→ Exercise brief:
Show each line of the data below that has the string "script" in it.

Some records
+ + +

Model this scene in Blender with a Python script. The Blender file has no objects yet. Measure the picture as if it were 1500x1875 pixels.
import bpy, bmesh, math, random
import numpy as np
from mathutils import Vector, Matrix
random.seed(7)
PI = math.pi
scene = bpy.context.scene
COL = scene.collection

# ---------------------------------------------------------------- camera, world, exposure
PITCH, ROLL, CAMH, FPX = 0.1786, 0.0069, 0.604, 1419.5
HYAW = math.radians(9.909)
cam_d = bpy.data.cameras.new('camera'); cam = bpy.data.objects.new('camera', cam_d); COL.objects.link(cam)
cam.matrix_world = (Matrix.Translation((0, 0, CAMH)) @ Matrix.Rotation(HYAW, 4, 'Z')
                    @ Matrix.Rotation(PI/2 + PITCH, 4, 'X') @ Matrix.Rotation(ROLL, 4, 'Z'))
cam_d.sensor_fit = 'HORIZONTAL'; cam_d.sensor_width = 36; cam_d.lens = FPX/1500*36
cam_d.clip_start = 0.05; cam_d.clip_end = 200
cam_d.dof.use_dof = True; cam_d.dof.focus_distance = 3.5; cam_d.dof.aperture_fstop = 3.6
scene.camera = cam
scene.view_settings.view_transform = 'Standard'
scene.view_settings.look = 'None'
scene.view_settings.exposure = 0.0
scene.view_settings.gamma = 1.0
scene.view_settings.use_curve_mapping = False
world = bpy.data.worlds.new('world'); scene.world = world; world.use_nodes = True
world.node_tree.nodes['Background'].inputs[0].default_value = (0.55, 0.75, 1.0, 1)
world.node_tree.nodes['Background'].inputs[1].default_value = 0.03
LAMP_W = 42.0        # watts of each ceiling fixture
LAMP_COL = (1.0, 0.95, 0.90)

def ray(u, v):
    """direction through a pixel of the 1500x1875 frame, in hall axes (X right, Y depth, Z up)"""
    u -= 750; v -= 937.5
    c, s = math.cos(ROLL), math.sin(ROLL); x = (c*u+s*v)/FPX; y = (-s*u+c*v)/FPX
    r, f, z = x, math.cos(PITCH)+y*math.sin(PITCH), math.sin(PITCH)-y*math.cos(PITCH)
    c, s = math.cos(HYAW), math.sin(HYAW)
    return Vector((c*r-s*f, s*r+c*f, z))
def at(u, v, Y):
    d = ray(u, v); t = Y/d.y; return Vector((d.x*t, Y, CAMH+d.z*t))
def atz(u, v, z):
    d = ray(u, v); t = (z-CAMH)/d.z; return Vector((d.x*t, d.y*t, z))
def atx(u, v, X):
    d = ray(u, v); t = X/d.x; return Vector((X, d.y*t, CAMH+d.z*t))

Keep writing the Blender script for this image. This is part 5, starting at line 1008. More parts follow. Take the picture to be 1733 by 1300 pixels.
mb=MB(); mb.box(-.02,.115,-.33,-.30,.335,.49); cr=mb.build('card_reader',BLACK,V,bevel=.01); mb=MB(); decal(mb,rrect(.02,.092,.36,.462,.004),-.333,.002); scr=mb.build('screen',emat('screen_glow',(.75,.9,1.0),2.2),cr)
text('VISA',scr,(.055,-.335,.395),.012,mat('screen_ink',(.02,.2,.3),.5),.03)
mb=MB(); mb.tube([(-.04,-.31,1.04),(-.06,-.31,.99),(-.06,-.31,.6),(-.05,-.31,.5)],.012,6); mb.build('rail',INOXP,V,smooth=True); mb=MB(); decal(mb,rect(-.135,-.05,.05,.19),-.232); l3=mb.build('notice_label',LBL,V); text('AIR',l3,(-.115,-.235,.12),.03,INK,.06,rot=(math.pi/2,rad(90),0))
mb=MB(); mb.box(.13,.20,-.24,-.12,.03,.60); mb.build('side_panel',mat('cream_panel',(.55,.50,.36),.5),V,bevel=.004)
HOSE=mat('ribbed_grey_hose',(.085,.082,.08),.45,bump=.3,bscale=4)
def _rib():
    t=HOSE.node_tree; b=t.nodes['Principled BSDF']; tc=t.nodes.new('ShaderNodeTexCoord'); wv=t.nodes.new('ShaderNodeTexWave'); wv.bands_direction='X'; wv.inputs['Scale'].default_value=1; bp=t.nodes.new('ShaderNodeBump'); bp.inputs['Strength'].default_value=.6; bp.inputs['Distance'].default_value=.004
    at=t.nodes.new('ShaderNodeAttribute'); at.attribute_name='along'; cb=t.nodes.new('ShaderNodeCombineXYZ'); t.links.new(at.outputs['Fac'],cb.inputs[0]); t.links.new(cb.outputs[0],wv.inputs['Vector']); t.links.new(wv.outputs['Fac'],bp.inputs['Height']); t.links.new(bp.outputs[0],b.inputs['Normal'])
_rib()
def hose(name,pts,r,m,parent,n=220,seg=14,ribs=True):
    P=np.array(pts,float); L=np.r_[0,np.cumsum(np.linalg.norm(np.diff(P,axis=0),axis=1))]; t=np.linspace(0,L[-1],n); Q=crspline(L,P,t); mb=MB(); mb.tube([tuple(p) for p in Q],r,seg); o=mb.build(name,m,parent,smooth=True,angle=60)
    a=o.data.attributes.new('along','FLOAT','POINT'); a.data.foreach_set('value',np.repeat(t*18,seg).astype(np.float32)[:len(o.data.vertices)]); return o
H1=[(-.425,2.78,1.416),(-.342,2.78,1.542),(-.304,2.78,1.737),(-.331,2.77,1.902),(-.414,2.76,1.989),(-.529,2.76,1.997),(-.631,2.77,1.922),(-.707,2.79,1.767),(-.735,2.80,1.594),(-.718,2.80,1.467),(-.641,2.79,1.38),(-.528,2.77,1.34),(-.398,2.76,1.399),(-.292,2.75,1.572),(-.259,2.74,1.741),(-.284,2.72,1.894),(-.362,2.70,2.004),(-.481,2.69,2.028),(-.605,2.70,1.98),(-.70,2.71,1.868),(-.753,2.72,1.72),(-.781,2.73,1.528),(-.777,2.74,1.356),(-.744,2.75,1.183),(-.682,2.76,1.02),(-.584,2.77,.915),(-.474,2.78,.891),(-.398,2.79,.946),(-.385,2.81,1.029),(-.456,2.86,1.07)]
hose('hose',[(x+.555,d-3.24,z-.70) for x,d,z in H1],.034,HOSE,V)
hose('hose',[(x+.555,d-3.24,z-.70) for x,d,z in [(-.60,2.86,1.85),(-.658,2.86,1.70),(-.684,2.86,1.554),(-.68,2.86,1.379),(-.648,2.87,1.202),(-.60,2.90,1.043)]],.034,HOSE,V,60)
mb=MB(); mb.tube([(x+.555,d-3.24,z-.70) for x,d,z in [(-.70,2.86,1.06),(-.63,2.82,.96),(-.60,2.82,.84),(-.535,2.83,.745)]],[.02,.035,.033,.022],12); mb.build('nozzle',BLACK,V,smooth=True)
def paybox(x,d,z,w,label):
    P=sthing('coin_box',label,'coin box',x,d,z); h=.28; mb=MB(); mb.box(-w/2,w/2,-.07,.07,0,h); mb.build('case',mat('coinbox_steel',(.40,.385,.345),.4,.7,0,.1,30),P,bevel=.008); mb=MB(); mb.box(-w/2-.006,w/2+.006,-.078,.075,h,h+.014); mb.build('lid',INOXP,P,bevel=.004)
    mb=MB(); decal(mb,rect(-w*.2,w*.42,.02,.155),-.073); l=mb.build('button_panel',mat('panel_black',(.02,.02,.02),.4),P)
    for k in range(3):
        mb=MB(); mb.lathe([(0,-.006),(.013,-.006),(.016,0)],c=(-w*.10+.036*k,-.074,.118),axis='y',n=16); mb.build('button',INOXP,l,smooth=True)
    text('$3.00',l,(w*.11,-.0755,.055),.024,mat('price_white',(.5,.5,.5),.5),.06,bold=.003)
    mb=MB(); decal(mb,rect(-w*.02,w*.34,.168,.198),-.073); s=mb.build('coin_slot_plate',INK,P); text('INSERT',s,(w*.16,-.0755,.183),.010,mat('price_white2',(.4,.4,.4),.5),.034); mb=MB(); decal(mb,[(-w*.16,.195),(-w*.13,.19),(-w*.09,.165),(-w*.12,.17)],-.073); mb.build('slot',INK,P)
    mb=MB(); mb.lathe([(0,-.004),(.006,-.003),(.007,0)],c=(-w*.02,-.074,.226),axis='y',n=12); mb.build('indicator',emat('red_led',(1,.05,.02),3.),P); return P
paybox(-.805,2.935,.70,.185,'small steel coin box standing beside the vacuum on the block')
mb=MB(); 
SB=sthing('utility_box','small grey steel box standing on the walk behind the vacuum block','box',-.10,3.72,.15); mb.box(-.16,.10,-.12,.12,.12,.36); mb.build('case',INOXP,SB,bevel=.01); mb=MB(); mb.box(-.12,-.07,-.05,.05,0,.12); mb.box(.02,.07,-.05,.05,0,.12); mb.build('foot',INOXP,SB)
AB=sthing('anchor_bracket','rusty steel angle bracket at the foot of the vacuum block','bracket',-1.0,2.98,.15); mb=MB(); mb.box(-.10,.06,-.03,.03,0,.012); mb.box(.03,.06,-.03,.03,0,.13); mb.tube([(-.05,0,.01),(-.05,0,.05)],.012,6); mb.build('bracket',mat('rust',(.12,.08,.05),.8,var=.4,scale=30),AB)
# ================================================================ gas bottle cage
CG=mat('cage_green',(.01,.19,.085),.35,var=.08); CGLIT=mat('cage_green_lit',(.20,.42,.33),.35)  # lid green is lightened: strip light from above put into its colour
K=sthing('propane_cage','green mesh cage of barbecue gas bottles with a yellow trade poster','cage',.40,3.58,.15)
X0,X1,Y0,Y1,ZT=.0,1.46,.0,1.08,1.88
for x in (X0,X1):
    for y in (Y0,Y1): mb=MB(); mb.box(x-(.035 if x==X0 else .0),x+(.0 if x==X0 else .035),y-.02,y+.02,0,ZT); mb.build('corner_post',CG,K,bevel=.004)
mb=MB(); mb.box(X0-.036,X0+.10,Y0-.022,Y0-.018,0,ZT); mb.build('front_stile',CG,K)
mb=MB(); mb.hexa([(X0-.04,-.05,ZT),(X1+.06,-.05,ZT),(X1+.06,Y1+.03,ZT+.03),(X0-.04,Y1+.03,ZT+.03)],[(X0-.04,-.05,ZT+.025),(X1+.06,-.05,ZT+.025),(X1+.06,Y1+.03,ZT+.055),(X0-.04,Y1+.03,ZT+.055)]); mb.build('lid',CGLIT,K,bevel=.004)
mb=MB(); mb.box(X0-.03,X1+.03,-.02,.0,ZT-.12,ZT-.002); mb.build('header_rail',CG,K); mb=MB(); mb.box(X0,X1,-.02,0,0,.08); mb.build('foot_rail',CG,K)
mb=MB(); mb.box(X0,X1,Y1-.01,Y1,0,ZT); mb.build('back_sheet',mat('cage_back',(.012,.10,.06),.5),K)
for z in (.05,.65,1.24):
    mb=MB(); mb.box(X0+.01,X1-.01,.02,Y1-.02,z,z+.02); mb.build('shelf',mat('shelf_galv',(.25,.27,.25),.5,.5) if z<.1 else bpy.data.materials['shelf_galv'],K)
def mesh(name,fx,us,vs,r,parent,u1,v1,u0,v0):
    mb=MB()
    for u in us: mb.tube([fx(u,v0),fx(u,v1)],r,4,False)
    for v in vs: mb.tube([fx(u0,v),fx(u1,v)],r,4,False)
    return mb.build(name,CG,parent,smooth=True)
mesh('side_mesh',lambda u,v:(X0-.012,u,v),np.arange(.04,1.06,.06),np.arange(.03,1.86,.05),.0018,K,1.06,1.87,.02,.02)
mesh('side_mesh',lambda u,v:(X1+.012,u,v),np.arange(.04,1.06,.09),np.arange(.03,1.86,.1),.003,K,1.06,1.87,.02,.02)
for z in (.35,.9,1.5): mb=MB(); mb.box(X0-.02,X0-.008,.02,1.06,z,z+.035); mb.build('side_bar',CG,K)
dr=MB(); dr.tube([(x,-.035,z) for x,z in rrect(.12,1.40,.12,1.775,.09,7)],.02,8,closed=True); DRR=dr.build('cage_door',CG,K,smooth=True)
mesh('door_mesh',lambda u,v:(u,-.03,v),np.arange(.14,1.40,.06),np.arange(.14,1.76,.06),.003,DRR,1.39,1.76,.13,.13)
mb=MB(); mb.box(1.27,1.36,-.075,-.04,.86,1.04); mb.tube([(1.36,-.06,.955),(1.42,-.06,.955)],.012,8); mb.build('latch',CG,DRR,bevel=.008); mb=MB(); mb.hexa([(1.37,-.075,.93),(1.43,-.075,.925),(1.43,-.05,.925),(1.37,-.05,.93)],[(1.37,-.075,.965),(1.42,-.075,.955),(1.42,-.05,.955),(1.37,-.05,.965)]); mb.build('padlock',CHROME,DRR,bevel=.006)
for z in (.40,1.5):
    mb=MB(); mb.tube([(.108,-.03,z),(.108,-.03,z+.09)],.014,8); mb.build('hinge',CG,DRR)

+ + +

→ Result of the exercise:
Model this scene in Blender with a Python script. The Blender file has no objects yet. Measure the picture as if it were 1500x1875 pixels.
Keep writing the Blender script for this image. This is part 5, starting at line 1008. More parts follow. Take the picture to be 1733 by 1300 pixels.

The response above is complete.